Time is a function of change — if there were no change there would be and could be no time. Time in fact is only a way of measuring change by comparing it to a standard clock (a standard clock is something which changes in an extremely regular way). Since time is the result of a comparison of change to a standard clock, time can only exist if (1) a standard clock exists, (2) a change to be compared to the clock exists, and (3) a being capable of doing the comparison exists. This is a matter of logical necessity from the definition of time.
It follows that time only comes into existence once all three conditions are met. The most limiting condition is the 3rd, the existence of a being capable of doing the comparison, and I say this because 1 and 2 are known to come into existence billions of years before 3 comes into existence.
When Stephen Hawking and other cosmologists talk about time coming into existence with the big bang, they pretend that there is a scientist like them, a being capable of doing the comparison which creates time, right back there at the beginning of our universe looking on. That of course is a conceit. Since time is a comparison, it can only exist in a mind. Unless one is a theist (Hawking and most other cosmologists are not), one has to admit that time cannot exist until the evolution of organisms with minds capable of doing the right sort of comparison.
The scientific conceit is that we are right there at the big bang, looking on. If there is change occurring and a standard clock by which to measure it, why then “time” exists because the 3rd necessity — us — is looking on from our objective perch billions of years in the future. But if the 3rd element can be billions of years in the future why can’t the 1st element — the standard clock — also be billions of years in the future? In this case element 2 is all that really needs to be present before we can in our conceit declare the existence of time.
And the implication is this: the big bang is when that 2nd element — change — had its beginning.
That can’t be, and most cosmologists will agree with me on this. Change is an interaction and it cannot start cold from nothing. If the singularity is truly unchanging then it never changes. No big bang ensues, and our universe never gets started. Something must have been going on inside or outside the singularity for a big bang to result, and that mean the big bang cannot be the beginning of change.
To think otherwise is to abandon methodological naturalism. But it is also to do nothing other than declare that the impossible and inconceivable happened: that something unchanging suddenly changed for no possible explanation.
It is the same impossibility that theists assert of God: that unchanging deity suddenly and inexplicably changed and so created our world of change. Both God and an unchanging singularity represent the abandonment of explanation. Both beg the question: how can the unchanging ever lead to anything different, since it must change to do so?
Embracing that impossibility we find both theism and bad science.
Sorry to be a bother, but I don’t follow you. Why is the third element necessary?

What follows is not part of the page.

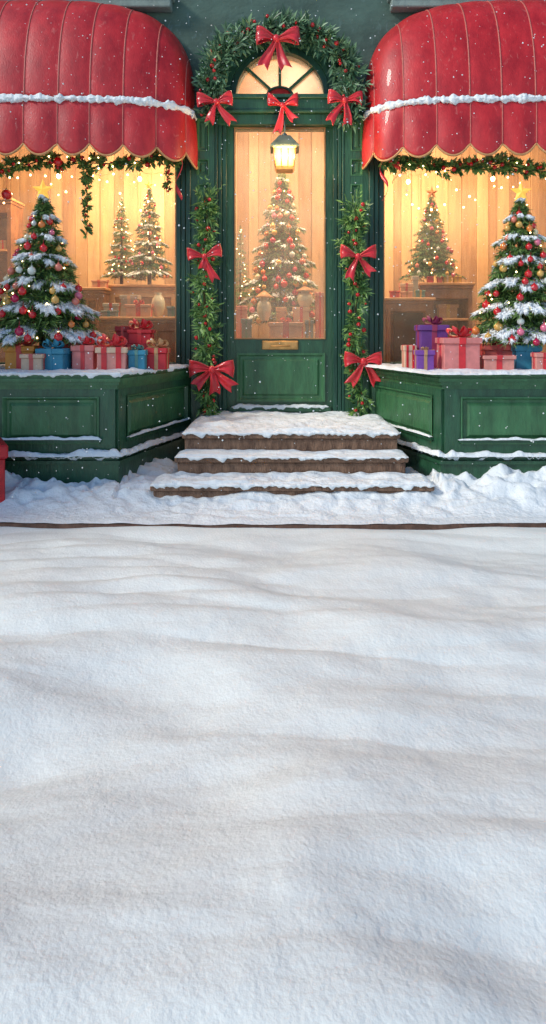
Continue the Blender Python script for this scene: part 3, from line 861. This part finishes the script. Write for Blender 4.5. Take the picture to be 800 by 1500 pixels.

The 3rd element is necessary became “time” (as distinct from “change”) is a comparison of one change to another (the first change serves as a “clock” by which to assign a time or duration to the second). This is another way of saying that time requires an observer because by its definition time results from the comparison of two or more observations of change.
In other words, time is not independent of observers. This was one of Einstein’s insights: that time measurements are dependent on each observer’s own movement relative to the movement they are measuring. This is so because observations are physical events subject to a fixed rate of change, e.g. the speed of light. Objective time does not exist.
Unlike time, change is not dependent on an observer, since it doesn’t require subjective observations in order to be formulated.